You don't have to morally agree with every business. You don't have to personally patronize them. But when you stop someone from achieving their dream, you're not just losing one business—you're potentially losing an entire generation of entrepreneurs.
The Deeper Truth
The education system didn't just prepare kids for jobs—it prepared them to leave. If we want alumni to come back, we must stop educating them as exports and start educating them as future owners, builders, and stewards.
Towns don't die from lack of talent. They die when their talent is trained to disappear.
Conclusion: Reclaim What's Yours
Small towns die not because they lack heart, history, or talent. They die because their systems were redesigned to export all three. Money leaves and doesn't come back. Young people are trained to exit instead of build. Ownership disappears. What's left is nostalgia without power.
Real revival isn't about chasing big employers, lowering standards, or begging chains to move in. It's about building an ecosystem—one rooted in identity, physical gathering places, and local ownership.

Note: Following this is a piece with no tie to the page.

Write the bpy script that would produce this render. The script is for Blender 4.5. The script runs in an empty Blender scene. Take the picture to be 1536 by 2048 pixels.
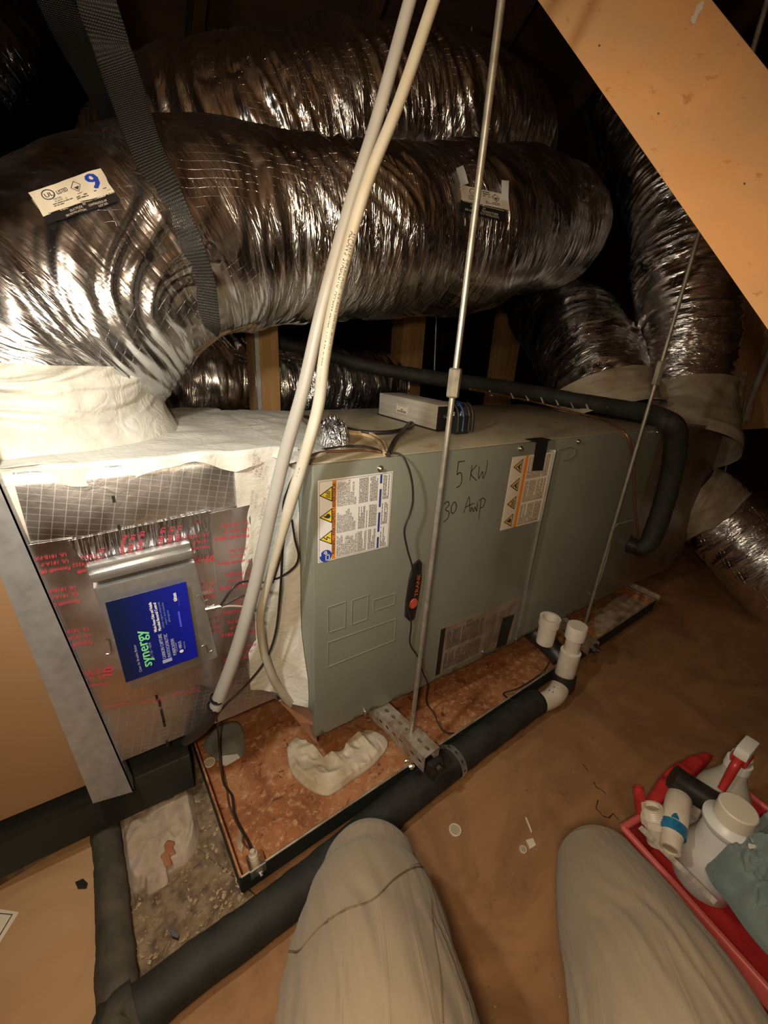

Alumni don't come home for festivals or memories. They come home when there's something worth owning, leading, and building. When nostalgia becomes capital. When belonging comes with responsibility.
A town that raises people owes them a future worth returning to. And a community that wants to live must choose ownership over extraction, identity over convenience, and belonging over profit alone.
Towns don't need to be saved. They need to be reclaimed by the people who belong to them.
To make that happen, you have to expect change and allow change to happen in order for your community to grow. Otherwise, you're just going to let the community die.